Juan Merchan, the judge presiding over Trump's trial, presumably will clarify these issues when he instructs the jurors prior to their deliberations, which are expected to begin next week. But the case presents such a tangle of interacting laws and mens rea puzzles that Trump will have ample grounds for appeal if he is convicted.

Those issues help explain why Bragg's predecessor, Cyrus R. Vance Jr., decided, after long consideration, that state charges based on the Daniels payment were too iffy to pursue.

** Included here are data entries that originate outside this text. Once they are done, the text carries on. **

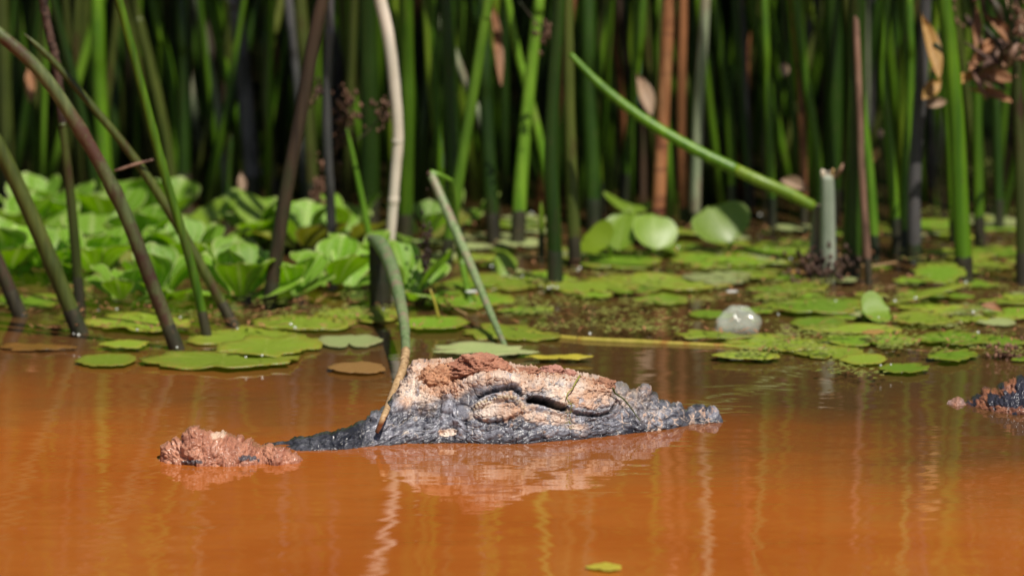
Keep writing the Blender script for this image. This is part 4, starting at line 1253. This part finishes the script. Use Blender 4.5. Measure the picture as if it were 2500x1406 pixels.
pads = [
    ('pale green ragged pad tip foremost at the left front', 262, 886, 168, 30, 'pad'),
    ('long yellow green pad at the front edge of the left raft', 545, 888, 390, 44, 'pad'),
    ('broad lime pad directly behind the long front pad of the left raft', 650, 858, 280, 46, 'pad'),
    ('lime pad at the foot of the two crossing reeds', 610, 828, 270, 56, 'pad'),
    ('pad with a reddish rim just left of the bent reed', 850, 840, 168, 46, 'padpale'),
    ('pad spread in front of the lettuce between the left reeds', 350, 796, 300, 44, 'pad'),
    ('narrow orange edged pad beside the mottled reed foot', 305, 852, 140, 18, 'pad'),
    ('sunken brown pad below the surface at far left', 90, 852, 180, 18, 'sunk'),
    ('dull pad at the left edge under the lettuce', 60, 742, 200, 66, 'padgreen'),
    ('pad stretching from the dark reed foot to the stump', 735, 798, 270, 36, 'pad'),
    ('pale pad right behind the caiman crown', 1172, 866, 280, 28, 'padpale'),
    ('yellow green pad behind the pale one near the folded reed', 1250, 818, 230, 40, 'pad'),
    ('orange brown dead pad beside the bent reed tip', 872, 905, 150, 28, 'deadpad'),
    ('pad around the foot of the bent reed', 880, 778, 210, 40, 'pad'),
    ('pad lying right of the broken stump', 1060, 800, 200, 30, 'padgreen'),
    ('green pad in front of the leaning centre blade', 1230, 692, 260, 46, 'pad'),
    ('green pad just behind the folded reed foot', 1140, 742, 240, 34, 'padgreen'),
    ('large yellow green pad at the centre of the raft', 1590, 700, 330, 46, 'pad'),
    ('pad at the front rim of the centre raft', 1440, 712, 240, 34, 'pad'),
    ('green pad right of the centre raft gap', 1620, 736, 150, 24, 'padgreen'),
    ('pad beneath the upright pads in the centre', 1500, 640, 300, 40, 'padgreen'),
    ('dark green pad under the lone upright leaf', 1780, 646, 280, 36, 'padgreen'),
    ('brown green pad in front of the dark gap', 1750, 690, 170, 44, 'padpale'),
    ('pad left of the translucent bubble', 1735, 772, 120, 20, 'padgreen'),
    ('yellow green pad in front of the translucent bubble', 1890, 846, 300, 36, 'pad'),
    ('pad to the left of the front right raft', 1740, 828, 180, 20, 'pad'),
    ('small weedy pad floating ahead of the right raft', 1822, 880, 176, 20, 'pad'),
    ('pad with a notched front edge in the right raft', 2030, 866, 170, 34, 'pad'),
    ('yellow pad second from the front in the right raft', 2110, 884, 130, 34, 'pad'),
    ('foremost round green pad of the right raft', 2210, 908, 128, 34, 'padgreen'),
    ('bright green oval pad floating alone at the front right', 2322, 880, 136, 44, 'padgreen'),
    ('green pad cut off by the right edge', 2500, 882, 60, 44, 'padgreen'),
    ('long green pad right of the bubble', 2120, 838, 260, 30, 'padgreen'),
    ('green pad behind the lone oval one', 2330, 836, 220, 30, 'padgreen'),
    ('long green pad left of the tilted leaf', 1990, 758, 300, 34, 'padgreen'),
    ('green pad below the tilted leaf', 2090, 772, 180, 26, 'padgreen'),
    ('green pad at the right edge with a red leaf on it', 2470, 772, 160, 50, 'padgreen'),
    ('small pad beside the pale stump', 1960, 708, 130, 24, 'pad'),
    ('pad between the tilted leaf and the raised pad', 2250, 790, 180, 30, 'pad'),
    ('pad under the seeds near the right edge', 2440, 836, 130, 26, 'padgreen'),
    ('dark pad at the foot of the thick reed', 2080, 810, 260, 24, 'pad'),
    ('pad in the shade right of the pale stump', 1870, 620, 240, 30, 'padgreen'),
    ('pad in the shade behind the forked reeds', 2280, 560, 200, 26, 'padgreen'),
    ('pad in the shade near the thickest reed', 2440, 620, 180, 26, 'padgreen'),
]
for p in pads:
    pad(*p)
pad('raised green pad propped up above a dark hollow at the right', 2292, 712, 140, 40, 'padgreen', tilt=(14, 4), z=0.022)
pad('folded yellow rimmed pad under the raised one', 2262, 742, 190, 40, 'pad', tilt=(-4, -14), z=0.012)
ryl = pad('floating yellow strip of leaf right behind the caiman crown', 1362, 884, 170, 11, 'strip', name='leaf_strip')
ryl['category'] = 'leaf'
fl = pad('tiny yellow green leaf drifting at the bottom edge of the frame', 1478, 1389, 100, 17, 'strip', name='floating_leaf')
fl['category'] = 'leaf'
rng = random.Random(77)
for k in range(92):
    px = rng.uniform(1060, 2560); py = rng.uniform(540, 735) if k % 4 else rng.uniform(735, 800)
    if py > 735 and px < 1850 and px > 1280: py = rng.uniform(560, 700)
    wd_ = rng.uniform(60, 160); mt = rng.choice(['pad', 'padgreen', 'padgreen', 'padpale'])
    row = 'in front row' if py > 690 else ('in middle row' if py > 610 else 'in shaded back row')
    pad(one_of(px, lambda pl: f'{"tiny" if wd_ < 90 else ("small" if wd_ < 125 else "broad")} {dict(pad="yellow green", padgreen="green", padpale="pale")[mt]} pad {row} below {pl}'), px, py, wd_, rng.uniform(12, 28), mt, group='pads packed under the reeds')


# leaves with a stalk --------------------------------------------------
def leaf_mesh(L, Wd, shape='obovate', cup=0.25, pleat=0.0, bend=0.5, nu=13, nv=11, seed=0, wavy=0.0):
    rg = random.Random(seed)
    v, vein, edge = [], [], []
    ph = rg.uniform(0, 6)
    ang = 0.0; x = 0.0; z = 0.0; prev = 0.0
    for i in range(nu):
        u = i / (nu - 1)
        if shape == 'obovate':
            w_ = Wd * (0.25 + 0.75 * math.sin(min(u / 0.68, 1) * math.pi / 2) ** 1.4) if u < 0.68 else Wd * math.sqrt(max(0, 1 - ((u - 0.68) / 0.335) ** 2))
        elif shape == 'lance':
            w_ = Wd * math.sin(math.pi * (0.03 + 0.96 * u) ** 0.8) ** 1.2 + 0.01 * Wd
        else:
            w_ = Wd * math.sqrt(max(0.0, 1 - (2 * u - 1) ** 2)) ** 0.9 + 0.02 * Wd
        ang = bend * (u - 0.3)
        x += math.cos(ang) * (u - prev) * L; z -= math.sin(ang) * (u - prev) * L; prev = u
        for j in range(nv):
            s = 2 * j / (nv - 1) - 1
            y = w_ * s
            zz = z + cup * w_ * s * s + pleat * math.cos(s * 4 * math.pi) * math.sin(math.pi * min(1, u * 1.05)) + wavy * math.sin(5 * u + 4 * s + ph) * u
            v.append((x - 0.12 * L * s * s * (u > 0.5) * (u - 0.5), y, zz))
            vv = max(0, math.cos(s * 4 * math.pi)) ** 3 * (1 - 0.6 * u)
            vein.append(min(1, 0.4 * vv + (0.3 if abs(s) < 0.05 else 0) + (0.6 if abs(s) > 0.97 or u > 0.97 else 0)))
            edge.append(max(0, max(abs(s), u) - 0.85) / 0.15)
    f = []
    for i in range(nu - 1):
        for j in range(nv - 1):
            a = i * nv + j
            f.append((a, a + nv, a + nv + 1, a + 1))
    me = bpy.data.meshes.new('leaf')
    me.from_pydata(v, [], f); me.shade_smooth()
    set_attr(me, 'vein', vein); set_attr(me, 'edge', edge)
    return me


let_src = [leaf_mesh(1.0, random.uniform(0.44, 0.54), 'obovate', cup=random.uniform(0.0, 0.25), pleat=0.009, bend=random.uniform(-0.1, 0.9), seed=s, wavy=0.03, nv=17) for s in range(8)]
let_mesh = []
for me in let_src:
    me.materials.append(M['lettuce']); let_mesh.append(me)
let_old = []
for me in let_src[:3]:
    m2 = me.copy(); m2.materials.clear(); m2.materials.append(M['lettuce_old']); let_old.append(m2)


def rosette(label, px, py, size, n, seed, tilt=1.0):
    rg = random.Random(seed)
    c = W(px, py)
    root = empty('water_lettuce', c)
    tag(root, label, 'water lettuce', 'water lettuce plants')
    k = (c - CAM).length / FPX
    a0 = rg.uniform(0, 6.28)
    n = max(4, n - 2)
    for i in range(n):
        inner = i / n
        a = a0 + i * 2.39996
        el = R(26 + 48 * inner ** 0.8 + rg.uniform(-10, 10)) * tilt
        L = size * k * 1.0 * (1.0 - 0.3 * inner) * rg.uniform(0.85, 1.15)
        o = bpy.data.objects.new('leaf', rg.choice(let_old) if (i < 2 and rg.random() < 0.3) else rg.choice(let_mesh))
        o.parent = root
        o.location = (0.012 * math.cos(a), 0.012 * math.sin(a), 0.006 + 0.02 * inner)
        o.rotation_euler = (rg.uniform(-.2, .2), -el, a)
        o.scale = (L, L * rg.uniform(.9, 1.15), L)
        COL.objects.link(o)
    return root


lettuces = [
    ('large pale rosette right of the pointed reed foot', 590, 745, 150, 11),
    ('rosette squeezed between the mottled reed and the crossing reeds', 395, 745, 135, 10),
    ('low yellowing rosette at the front between the left reeds', 300, 752, 95, 8),
    ('rosette at the far left edge of the raft', 20, 690, 140, 10),
    ('rosette behind the stout ringed reed', 110, 690, 130, 9),
    ('rosette right behind the withered topped reed', 230, 690, 135, 10),
    ('tall rosette in the middle row behind the mottled reed', 340, 650, 145, 10),
    ('rosette in the middle row behind the crossing reeds', 470, 670, 140, 10),
    ('rosette tucked against the dark leaning reed', 715, 738, 120, 10),
    ('two leaved young rosette left of the broken stump', 815, 722, 150, 5),
    ('rosette behind the broken stump', 880, 690, 130, 8),
    ('rosette right of the broken stump with a broad leaf', 1000, 742, 135, 7),
    ('back row rosette at the far left', 40, 610, 150, 9),
    ('back row rosette under the shaded olive reed', 140, 590, 150, 9),
    ('back row rosette below the wide shaded reed', 260, 590, 150, 9),
    ('back row rosette behind the tall middle one', 390, 575, 145, 9),
    ('back row rosette below the lavender grey reed', 620, 600, 140, 8),
    ('rosette behind the dark leaning reed', 740, 620, 120, 8),
    ('small rosette beside the thick deep green reed', 1040, 600, 110, 7),
    ('rearmost rosette in the left shade', 90, 560, 130, 8),
    ('rearmost rosette below the dry olive reed', 320, 560, 120, 8),
    ('rearmost rosette behind the deep green reeds', 1140, 560, 100, 6),
    ('rosette in the gap beside the blue grey reed', 850, 590, 110, 7),
]
for i, (lab, px, py, s, n) in enumerate(lettuces):
    rosette(lab, px, py, s, n, 300 + i)


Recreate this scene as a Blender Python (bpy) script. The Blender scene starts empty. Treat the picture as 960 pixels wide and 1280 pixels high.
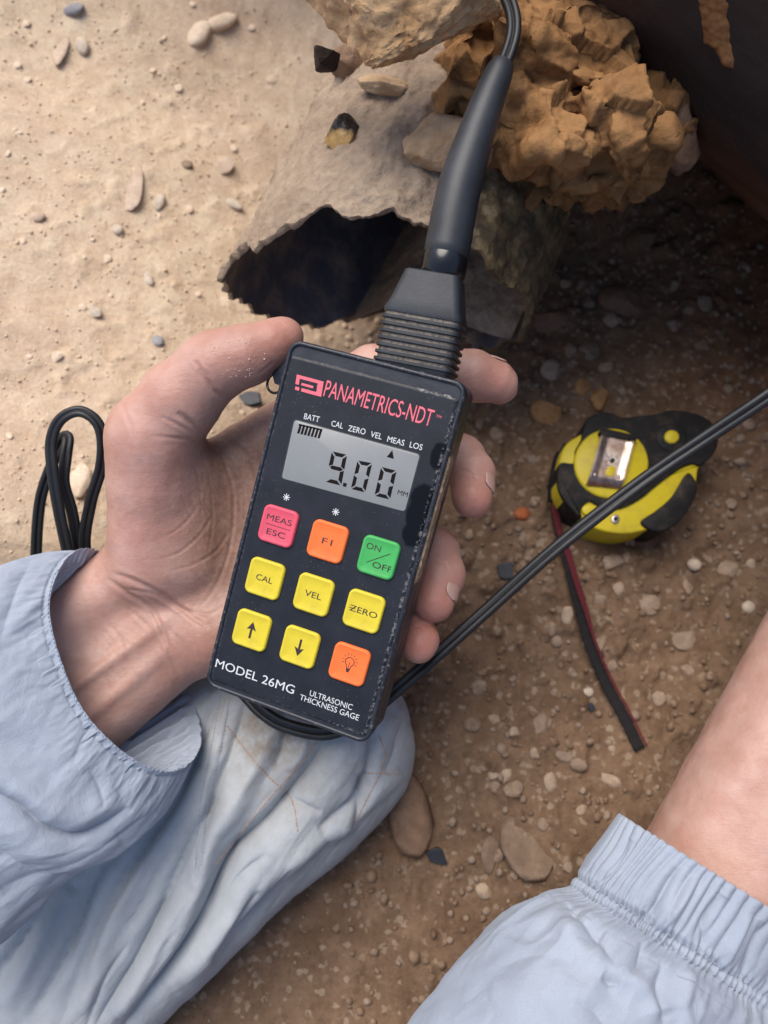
import bpy, bmesh, math, random
import numpy as np
from mathutils import Matrix, Vector
from mathutils.bvhtree import BVHTree

S = bpy.context.scene
COL = S.collection
rng = np.random.default_rng(7)
random.seed(7)

# ------------------------------------------------------------------ camera
TILT = math.radians(14.0)
FPX = 985.0
CAM0 = np.array([0.0, 0.0, 0.51])
RGT = np.array([1.0, 0, 0])
UPV = np.array([0, math.cos(TILT), math.sin(TILT)])
BCK = -np.array([0, math.sin(TILT), -math.cos(TILT)])
ROT = np.stack([RGT, UPV, BCK], 1)
cd = bpy.data.cameras.new('camera')
cam = bpy.data.objects.new('camera', cd)
COL.objects.link(cam)
m4 = Matrix.Identity(4)
for i in range(3):
    for j in range(3):
        m4[i][j] = ROT[i, j]
    m4[i][3] = CAM0[i]
cam.matrix_world = m4
cd.sensor_fit = 'AUTO'
cd.sensor_width = 36.0
cd.lens = 36.0 * FPX / 1280.0
cd.clip_start = 0.01
cd.clip_end = 300.0
cd.dof.use_dof = True
cd.dof.focus_distance = 0.345
cd.dof.aperture_fstop = 7.8
S.camera = cam

# ------------------------------------------------------------------ light
SUN_EL, SUN_AZ = 60.0, 118.0          # azimuth measured from +x, counter-clockwise
W = bpy.data.worlds.new('World')
S.world = W
W.use_nodes = True
wn = W.node_tree
bg = wn.nodes['Background']
sky = wn.nodes.new('ShaderNodeTexSky')
sky.sky_type = 'NISHITA'
sky.sun_disc = False
sky.sun_elevation = math.radians(SUN_EL)
sky.sun_rotation = math.radians(90.0 - SUN_AZ)
sky.dust_density = 2.0
wn.links.new(sky.outputs[0], bg.inputs[0])
bg.inputs[1].default_value = 0.082
sl = bpy.data.lights.new('sun', 'SUN')
sl.energy = 1.5
sl.angle = math.radians(45)
sl.color = (1.0, 0.94, 0.86)
sun = bpy.data.objects.new('sun', sl)
COL.objects.link(sun)
sd = Vector((math.cos(math.radians(SUN_EL)) * math.cos(math.radians(SUN_AZ)),
             math.cos(math.radians(SUN_EL)) * math.sin(math.radians(SUN_AZ)),
             math.sin(math.radians(SUN_EL))))
sun.rotation_euler = sd.to_track_quat('Z', 'Y').to_euler()
S.view_settings.view_transform = 'Standard'
S.view_settings.look = 'None'
S.view_settings.gamma = 1.0
S.view_settings.use_curve_mapping = False
S.view_settings.exposure = 1.28
S.render.engine = 'CYCLES'
S.cycles.use_denoising = True
S.cycles.max_bounces = 6

# ------------------------------------------------------------------ helpers
def Q(px, py, d):                      # photo direction + distance -> camera axes (metres)
    return np.array([(px - 480.0) * d / FPX, (640.0 - py) * d / FPX, -d])

def toW(v):
    v = np.asarray(v, float)
    return v @ ROT.T + CAM0

def P(px, py, d):
    return toW(Q(px, py, d))

def projpx(w):                         # world -> photo pixels
    c = (np.asarray(w) - CAM0) @ ROT
    return np.stack([480 + FPX * c[..., 0] / -c[..., 2], 640 - FPX * c[..., 1] / -c[..., 2]], -1)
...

Mark Pomerantz, a former prosecutor in Vance's office who worked on the Trump investigation, concluded that "such a case was too risky under New York law." In a 2023 book, Pomerantz noted that "no appellate court in New York had ever upheld (or rejected) this interpretation of the law."

Pomerantz, who was so keen to build a criminal case against Trump that he agreed to work on the investigation for free, is by no means the only Trump critic who is skeptical of Bragg's case. "Numerous legal analysts, including people who are no friends of Trump, have expressed grave reservations about the case," French notes, "in large part because of the difficulty of linking the falsified records to an additional, separate crime."

While French condemns Trump's "morally repugnant" conduct, he emphasizes that "immorality alone doesn't make him a criminal." And he worries about the consequences of a conviction that is overturned on appeal. "Imagine a scenario in which Trump is convicted at the trial, Biden condemns him as a felon and the Biden campaign runs ads mocking him as a convict," he writes. "If Biden wins a narrow victory but then an appeals court tosses out the conviction, this case could well undermine faith in our democracy and the rule of law."

The problem, of course, goes beyond public perceptions. If Bragg is prosecuting Trump in a desperate, last-ditch attempt to prevent him from reoccupying the White House—and that is certainly how it looks—he is abusing his powers and perverting the law. The case seems to exemplify the very sort of misconduct that Trump's opponents fear he will commit if he wins the election.